Lets talk about it… Child sexual abuse #1

I experienced the same. My grandma was left responsible to look after me and my cousins, but she had to go out at this specific day. So for the first time I was left with my grandad. At the time I and my cousins were watching a movie on the floor, then all of a sudden my grandad asked me to join him on his bed. I went to sit by him innocently, then he put his hands under my top and started caressing me. Then all of a sudden he started rubbing my breast. I literally froze with fear. At that point I was saved by the door bell. I ran into the car and told my mum straight away, where she thankfully believed me and took action immediately. She then decided to hold a family meeting and she repeated what I told her. Their reaction wasn’t what I was expecting. They were saying I was lying. I tried to defend myself by screaming back and saying I was telling the truth! Still they didn’t believe me, but I knew they were all in denial because at the meeting, they were saying to never let my dad hear of this.

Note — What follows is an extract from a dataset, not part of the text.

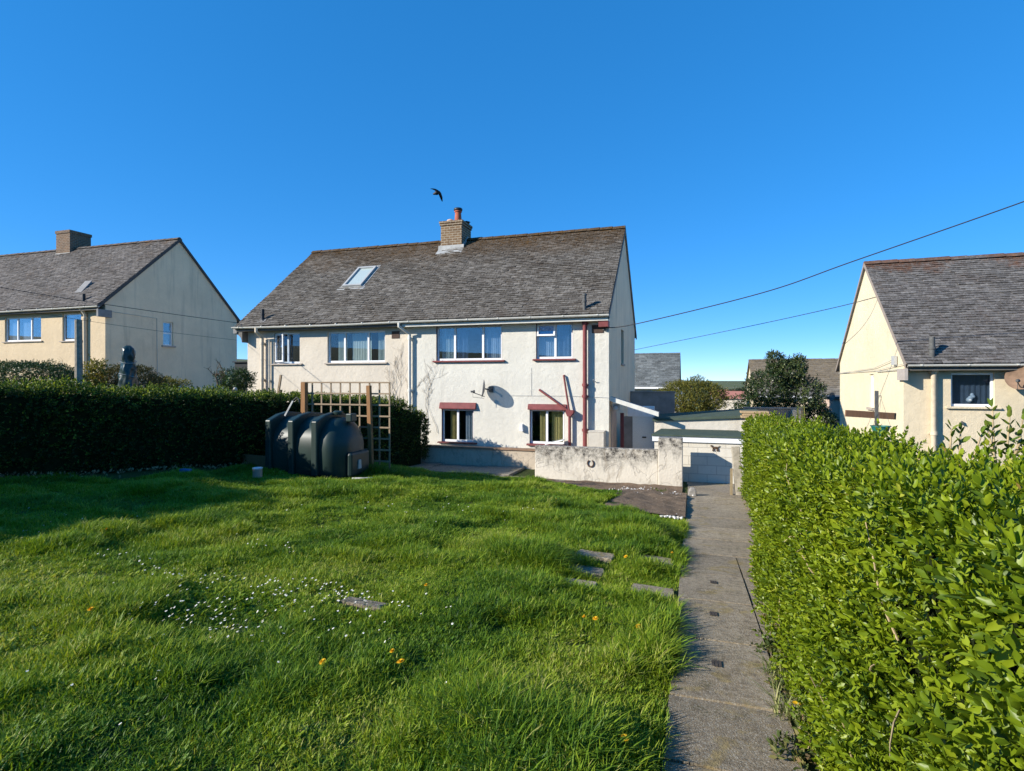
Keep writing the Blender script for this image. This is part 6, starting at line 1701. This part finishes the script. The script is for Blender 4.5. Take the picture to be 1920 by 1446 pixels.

This incident installed fear in me of all men and even losing faith in any male relative. I had uncles whom I was close with and later became distant and started viewing them all the same. As men that will touch kids in a sexual way if they felt the urge to despite it being wrong. I stopped eating, became really quiet and isolated, completely opposite of the person I was. I ended up growing up like this and ended up on the streets at an early age, because I never wanted to be around my family and I could no longer be the normal young child I was. I never became sexual, in fact people use to call me names saying I was frigid, but was obviously clueless why. Instead I was a very defensive, aggressive female as I was left with a guard to always defend myself.